Many escaped into the country where they were hunted down and either killed or taken into slavery. However, 960 men, women and children managed to escape to the shores of the Dead Sea where they found refuge on the top of Masada.
Masada is a free-standing mountain in the Wilderness of the Judean Mountains. It was here that Herod the Great built a fortress which included a palace to which he could escape in time of danger. Herod's enemies were his own people whom he had forced into slavery to built his opulent palaces and new towns. The fortress held enough food and water to eight years.

By the time the refugees arrived at Masada Herod was long gone (interestingly having never spent a night in his palace) but the supplies were all in place.
The Romans, having crushed the Revolt, sent the 8000 men of the 10th Legion under the command of Flavius Silva to lay siege to the mountain.
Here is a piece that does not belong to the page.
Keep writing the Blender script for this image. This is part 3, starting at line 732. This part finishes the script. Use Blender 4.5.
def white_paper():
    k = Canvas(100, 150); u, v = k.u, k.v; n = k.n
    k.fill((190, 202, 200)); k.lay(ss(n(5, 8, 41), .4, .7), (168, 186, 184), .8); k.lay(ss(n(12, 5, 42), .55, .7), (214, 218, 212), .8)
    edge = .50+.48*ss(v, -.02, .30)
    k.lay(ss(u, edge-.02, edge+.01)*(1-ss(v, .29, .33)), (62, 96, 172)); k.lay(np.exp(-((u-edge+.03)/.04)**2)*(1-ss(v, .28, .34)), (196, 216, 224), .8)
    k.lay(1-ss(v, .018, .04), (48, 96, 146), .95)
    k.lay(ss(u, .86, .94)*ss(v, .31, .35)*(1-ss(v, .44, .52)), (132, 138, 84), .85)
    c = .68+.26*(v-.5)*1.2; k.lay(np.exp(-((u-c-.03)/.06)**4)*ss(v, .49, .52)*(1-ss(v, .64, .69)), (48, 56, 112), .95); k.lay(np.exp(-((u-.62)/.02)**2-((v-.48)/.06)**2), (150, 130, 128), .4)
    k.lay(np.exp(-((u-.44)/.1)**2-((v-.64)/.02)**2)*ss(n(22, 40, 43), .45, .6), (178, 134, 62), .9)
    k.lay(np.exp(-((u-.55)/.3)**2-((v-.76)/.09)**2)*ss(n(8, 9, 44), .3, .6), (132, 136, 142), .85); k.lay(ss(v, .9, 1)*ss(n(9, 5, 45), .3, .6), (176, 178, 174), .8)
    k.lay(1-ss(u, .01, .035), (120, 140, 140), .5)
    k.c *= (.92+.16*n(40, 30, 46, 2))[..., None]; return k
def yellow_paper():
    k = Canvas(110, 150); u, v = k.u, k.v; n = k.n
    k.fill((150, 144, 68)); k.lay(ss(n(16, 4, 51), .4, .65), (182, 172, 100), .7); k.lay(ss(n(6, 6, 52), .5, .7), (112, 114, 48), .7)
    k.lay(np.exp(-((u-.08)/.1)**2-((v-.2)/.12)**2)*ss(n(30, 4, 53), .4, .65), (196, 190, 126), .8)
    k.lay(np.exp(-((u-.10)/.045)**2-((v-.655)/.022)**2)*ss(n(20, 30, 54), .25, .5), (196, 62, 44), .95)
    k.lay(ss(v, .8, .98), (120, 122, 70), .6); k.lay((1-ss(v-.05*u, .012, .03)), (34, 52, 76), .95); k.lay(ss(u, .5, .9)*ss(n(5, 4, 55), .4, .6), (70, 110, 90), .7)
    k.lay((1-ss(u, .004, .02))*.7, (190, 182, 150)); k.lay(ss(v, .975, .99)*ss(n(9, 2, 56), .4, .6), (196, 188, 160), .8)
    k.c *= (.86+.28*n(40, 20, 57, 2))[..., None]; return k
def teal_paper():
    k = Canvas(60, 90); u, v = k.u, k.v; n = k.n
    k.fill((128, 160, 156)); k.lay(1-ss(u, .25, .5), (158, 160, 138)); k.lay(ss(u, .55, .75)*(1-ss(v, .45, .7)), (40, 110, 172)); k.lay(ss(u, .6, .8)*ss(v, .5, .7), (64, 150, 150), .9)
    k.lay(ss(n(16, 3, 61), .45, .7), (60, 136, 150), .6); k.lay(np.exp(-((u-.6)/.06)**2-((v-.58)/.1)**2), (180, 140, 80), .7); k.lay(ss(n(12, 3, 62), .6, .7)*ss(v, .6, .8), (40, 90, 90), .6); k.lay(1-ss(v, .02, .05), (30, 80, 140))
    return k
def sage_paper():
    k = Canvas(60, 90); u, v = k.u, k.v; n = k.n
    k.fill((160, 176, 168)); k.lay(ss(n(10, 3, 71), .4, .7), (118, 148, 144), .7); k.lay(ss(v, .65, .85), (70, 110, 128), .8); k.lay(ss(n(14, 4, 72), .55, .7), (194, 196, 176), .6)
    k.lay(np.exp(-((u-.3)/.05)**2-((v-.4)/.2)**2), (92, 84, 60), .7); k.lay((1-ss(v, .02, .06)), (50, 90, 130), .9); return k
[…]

Flavius Silva boasted that he would finish the job in two weeks, but three years later with his men about to mutiny he finally took a drastic step and built a massive ramp up to the top of the mountain. The wall was then breached, but the attacking Romans then withdrew down the hill not wanting to attack at night.
That night the Jews were faced with the question.
They knew that the next morning the Romans would enter Masada, they knew that the men would suffer a long slow death, the woman would be raped and then, together with the children be made slaves. The community opted for a quick death at their own hands.
The Romans arrived in the morning and met no resistance. In the search they found the bodies of the refugees and two women and five children who had hidden in a water cistern during the killing. These seven survivors were taken to Rome and were questioned by the Emperor personally as the Romans viewed the sacrifice on Masada with deep respect.

For Jews today Masada is problematic, because life belongs to God and being a Jew is all about life. However every young man and women who finishes basic training in the Israeli Defence Force marches up the mountain (no cable car for them!) and pledges that "Masada will never fall again".

From Masada we drove to Qumran where the Dead Sea Scrolls were found - more on that another time.